AI governance : A cybersecurity matter first and foremost

Artificial intelligence has entered a new phase that now directly concerns CISOs.

No longer merely an innovation topic, it has become a new risk domain to manage — one that cuts across the information system, business functions, and the supplier chain.

First reality: AI is spreading rapidly, often outside existing security frameworks.
Use cases are multiplying — generative AI, internal assistants, augmented business tools — sometimes driven by internal teams, sometimes integrated through third-party solutions. The risk is no longer isolated experimentation, but the rapid proliferation of systems that are poorly inventoried, insufficiently assessed, and inadequately secured, with direct impact on business processes.

Second reality: AI significantly expands the attack surface.
It relies on models, platforms, APIs, and external providers embedded at the core of the information system. For CISOs, this means increased dependence on the technology supply chain, more complex data flows, and heightened requirements in terms of security, robustness, and oversight — often without centralized visibility.

Third reality: the regulatory framework is becoming immediately operational.
As of August, the AI Act will introduce obligations applicable to generative AI systems, interactive systems, and deepfakes. These requirements directly intersect with security responsibilities: security by design, robustness, documentation, traceability, and supplier oversight.

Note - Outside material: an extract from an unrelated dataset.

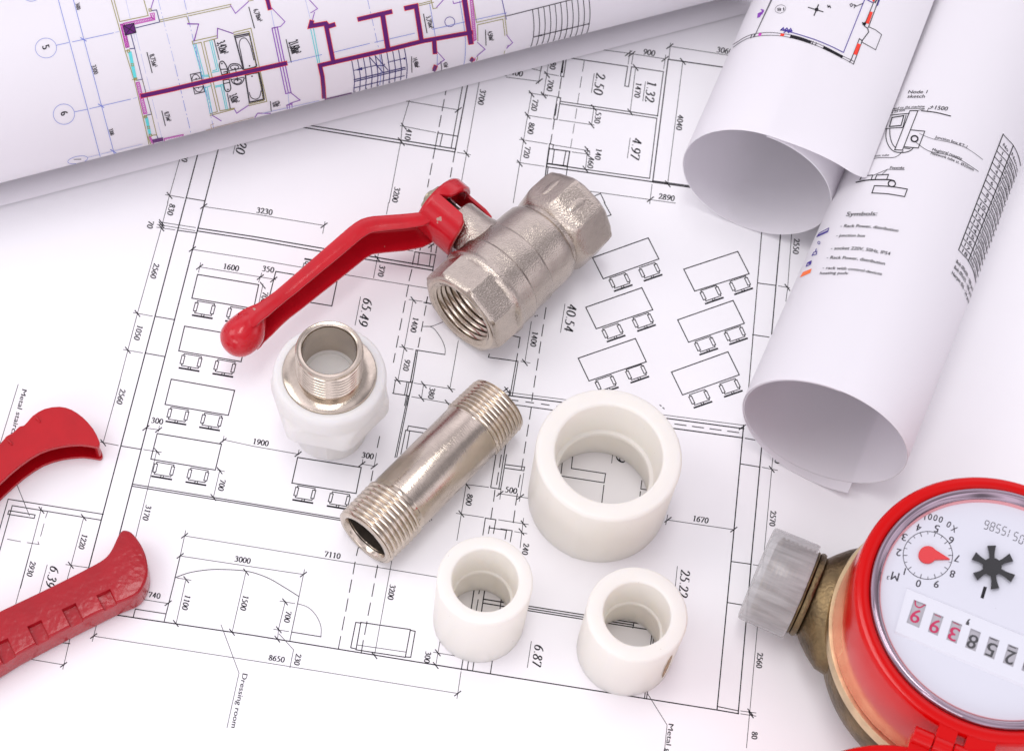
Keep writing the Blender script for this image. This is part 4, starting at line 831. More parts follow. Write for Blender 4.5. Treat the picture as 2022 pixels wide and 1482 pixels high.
# bottom party wall and the windows between the halves
WALL('F', (-528, 1004), (-140, 920), (0, 886), (600, 745), (1365, 575)); LT('A1', 1.0, 'tan', (1545, 935), (1540, 912), (1562, 905)); LT('A1', .9, 'tan', (1395, 985), (1600, 925), (1852, 858)); LT('A2', .8, 'paleblue', (60, 830), (480, 735))
for dx in (0, 35, 70): LT('F', 1.4, 'violet', (1192 + dx, 108 - dx * .2), (1375 + dx, 975 - dx * .2))
LT('F', 1.4, 'violet', (1192, 108), (1262, 92)); LT('F', 1.4, 'violet', (1375, 975), (1445, 960)); LT('F', 1.2, 'violet', (1445, 965), (1565, 1060)); LT('F', 1.0, 'violet', (1565, 1060), (1430, 1105)); CT('F', 1.2, 'violet', (1390, 1130), (1395, 1180), (1380, 1230)); CT('F', 1.2, 'violet', (1420, 1120), (1425, 1175), (1410, 1230)); CT('F', 1.2, 'violet', (1455, 1110), (1458, 1160), (1440, 1215)); LT('F', 1.2, 'violet', (1385, 1130), (1460, 1110)); LT('F', .7, 'paleblue', (1405, 960), (1418, 1120))
WALL('A2', (98, -20), (118, 60), w=7); LT('A2', 1.1, 'violet', (135, 60), (232, 160), (200, 195), (150, 205)); LT('A2', 1.1, 'violet', (405, -5), (470, 65), (420, 95)); LT('A2', 1.1, 'violet', (448, 92), (430, 155))
# right half: stair core
WALL('A2', (425, 165), (418, 192), (530, 172), (548, 195), (585, 183)); WALL('A2', (532, 185), (585, 455), w=8.0)
WALL('A2', (1590, 238), (1240, 300), (980, 365), (585, 455), (487, 478), (505, 560), (513, 640), (518, 730), w=7.6)
WALL('A2', (778, 140), (1000, 88)); WALL('A2', (945, 108), (985, 360), w=9); WALL('A2', (1120, 60), (1190, 45), (1230, 300), w=8.5); WALL('A2', (1540, -30), (1590, 305), w=9.5); WALL('A2', (1322, 292), (1328, 378), w=8); WALL('A2', (1315, 530), (1330, 490), w=7); WALL('A2', (1570, 470), (1600, 435), w=7)
LT('A2', 1.5, 'purple', (525, 725), (1000, 612), (1330, 533), (1600, 462)); LT('A2', .8, 'scarlet', (525, 733), (1000, 620), (1330, 540))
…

In addition, the Cyber Resilience Act (CRA) will impose new cybersecurity obligations on digital products placed on the market, including software components integrating AI. For CISOs, the CRA reinforces a critical point: the need to document security assurances, manage vulnerabilities over time, and control software and supplier dependencies — well beyond the traditional perimeter of the internal IT environment.

In this context, AI now concentrates multiple categories of risk that the security function can no longer address in a fragmented manner:

  • Cyber risks, with new attack vectors and increased third-party dependence;
  • Operational risks, in cases of system malfunction or drift;
  • Business risks, when AI impacts critical processes or sensitive decisions;
  • Reputational risks, when AI is visible to customers or partners;
  • Regulatory risks, with formalized, cumulative, and auditable requirements (AI Act, CRA, data protection).

For CISOs, the challenge is no longer limited to securing technical components, but to structuring a global and continuous governance framework for AI risk. Concretely, this requires:

  • Maintaining a comprehensive inventory of AI systems in use, whether developed internally or provided by third parties;
  • Assessing their risk level — regulatory and non-regulatory — based on actual use cases;
  • Managing over time the necessary actions: cybersecurity requirements, technical measures, contractual clauses, supplier guarantees, vulnerability management, and documentation — without unnecessarily burdening teams.

To address these needs, we have developed Naaia, a centralized AI governance solution designed as a management tool for security functions. It enables organizations to build a single repository of AI systems, automatically assess risks, identify applicable obligations (AI Act, CRA, etc.), and generate associated action plans, including across the supply chain. Regulatory developments are continuously integrated to secure governance and relieve teams from ongoing monitoring and coordination efforts.

When it comes to AI, trust cannot be declared — it must be built, documented, and actively managed from day one.